It's also the same attitude that perpetuates "the lie".
Tell a kid they will never succeed, wash your hands of them, tell them they don't deserve a second chance, stand back and shake your head quietly in disgust and they will hear you. They will live up to your expectations. They will take on your attitude, make it their own and allow themselves be defeated.
It doesn't have to be this way. It really doesn't.
Set the bar higher and they will reach for it.
It isn't going to be enough to just set the bar higher, either. You'll have to be prepared to help them along the path when you see them stumbling. You may have to remove a log or boulder. More than likely? Several logs and boulders. Sometimes, you may even have to carry them to the next campsite.

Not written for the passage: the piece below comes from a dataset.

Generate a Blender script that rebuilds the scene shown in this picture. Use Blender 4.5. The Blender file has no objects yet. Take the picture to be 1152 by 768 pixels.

It has to be a team effort.
If you make it a team effort, failure is no longer an option or a certainty.
My daughter got pregnant at thirteen, a few months before her 8th grade graduation, and had my grandson at fourteen.
We could have been content to accept that her life was over and she could have, too.
We, as a family, chose not to accept the status quo. Most of us, while devastated at the prospect of the hurdles she'd have to overcome, never let it determine her future (or lack thereof).
We pushed her and, in turn, she pushed herself.
On those days when working a job, homework, an up-all-night-crying baby and sheer exhaustion threatened to break her, we gave her strength she didn't possess.
We believed in her when she was too tired, too stressed, too self-deprecating and too frustrated to believe in herself.
She was encouraged to keep on truckin' and, amazingly, she has.
Now, she is twenty-one and one semester from a college degree in psychology.
I'm not talking a community college associate degree, I'm talking a full-on degree from a top university.
She's even begun preparation for a Master degree program.
My grandson is bright, inquisitive, well-mannered, respectful and happy. She has done a beautiful job raising him. She is, and will always be, my hero.
These girls don't have to be statistics, people just give up and choose to allow them to be. They believe the hype and follow along like sheeple are wont to do.
Yanno, my daughter (youngest) got pregnant at 17. Yep we went through the whole sha-bang here all the emotions from M (we did a lot of talking so he could work through all that he felt, i myself also got pregnant at 17 though my choice to deal with it was different than my daughters - rightfully so). I look at that little boy now (at 19 mos old) and i cannot imagine a life without him, what an absolute joy he is, such a happy little man! Like i said to M (during one of our many late night discussions while she was pregnant) she didn't rob a bank, she didn't murder someone - she got pregnant - that is it, that is all. Looking at her and her life now and her make things better for her and her son attitude - i am sooo freakin' proud of her! And yanno what her biggest fan so far is M. He's a fantastic grandfather. Life just couldn't get any better at this point. Proof that really, this is not the end of the world.